I also thought the prescriptive part of the book would have profited from a discussion of why we’re seeing so much political saturation. I see two reasons Talisse doesn’t discuss: (1) that governments have power over a huge range of activities that they did not always have, and (2) that secularization is destroying the main source of cross-cutting identities—religious faith. It might be that societies will be tempted to overdo democracy when they want government to engage in a wide range of activities. Government is force, and so some will invariably wield it against others. Expanded states may mean expanded conflicts, even if one of our conflicts is over how extensive the state ought to be. And it might be that, with the decline of religious faith, we simply have fewer things that we place ultimate value on.

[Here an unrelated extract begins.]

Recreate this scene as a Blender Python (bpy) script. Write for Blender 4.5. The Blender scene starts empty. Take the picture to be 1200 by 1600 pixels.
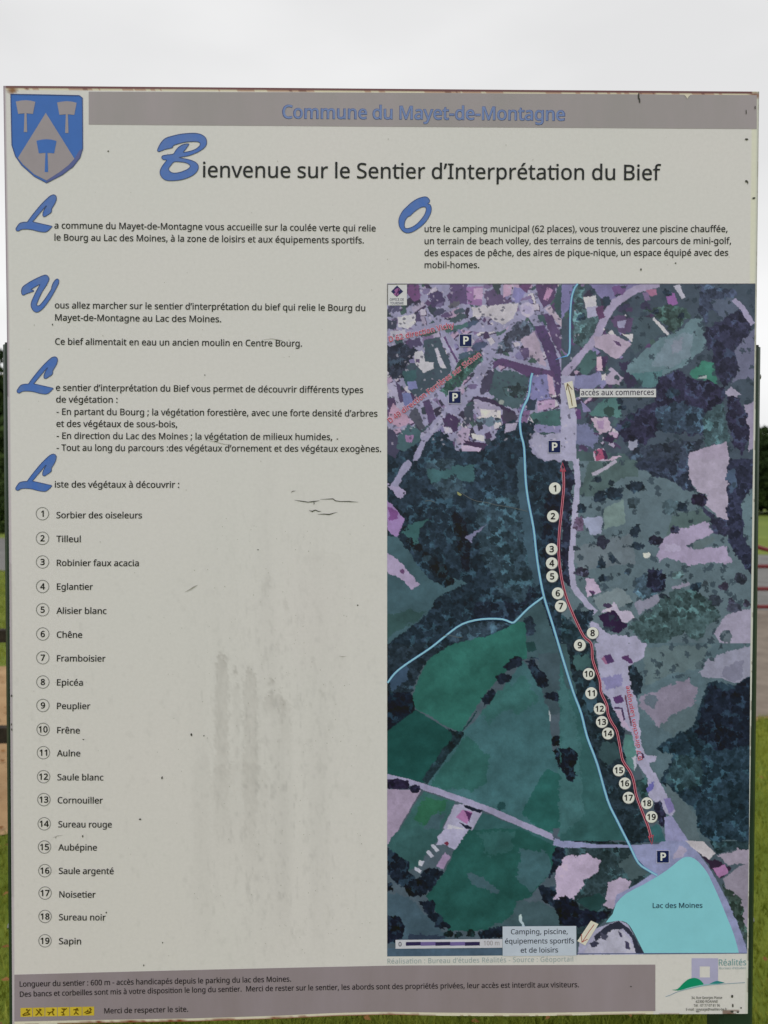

You don’t have to be a religious conservative to think these two phenomena will lead us to overdo democracy. It is not an especially partisan thought that the temptation to overdo democracy will continue unless we limit government’s power over our lives more than we do at present, since that will lower the stakes of politics. Nor is it expressly factional to think that we’re going to be tempted to overdo democracy if we lack compelling comprehensive doctrines that prioritize non-political values. This is true in particular because a relatively less religious society will tend to have more people with ideological commitments because—I think, plausibly—political ideology is the religion of modernity.

I recognize my recommendations will invite people to see the red tribe. Religion and limited government are unfortunately seen as red rather than blue values. But this is a mistake. Decentralizing and limiting the federal government will enable some parts of the country to better pursue a social democratic agenda. And allowing for more religious activity doesn’t necessarily mean more conservative Christians. There are liberal Christians, especially in marginalized communities.

So I think when we try to explore what it would take to stop overdoing democracy, we must look at solutions that may risk tempting our interlocutors to think that we’re in the red tribe or the blue tribe. But such an inquiry is necessary anyway. And without this inquiry, Overdoing Democracy struck me as incomplete. But that does not detract from the overall value of this excellent book, and is something that Talisse can explore in other work.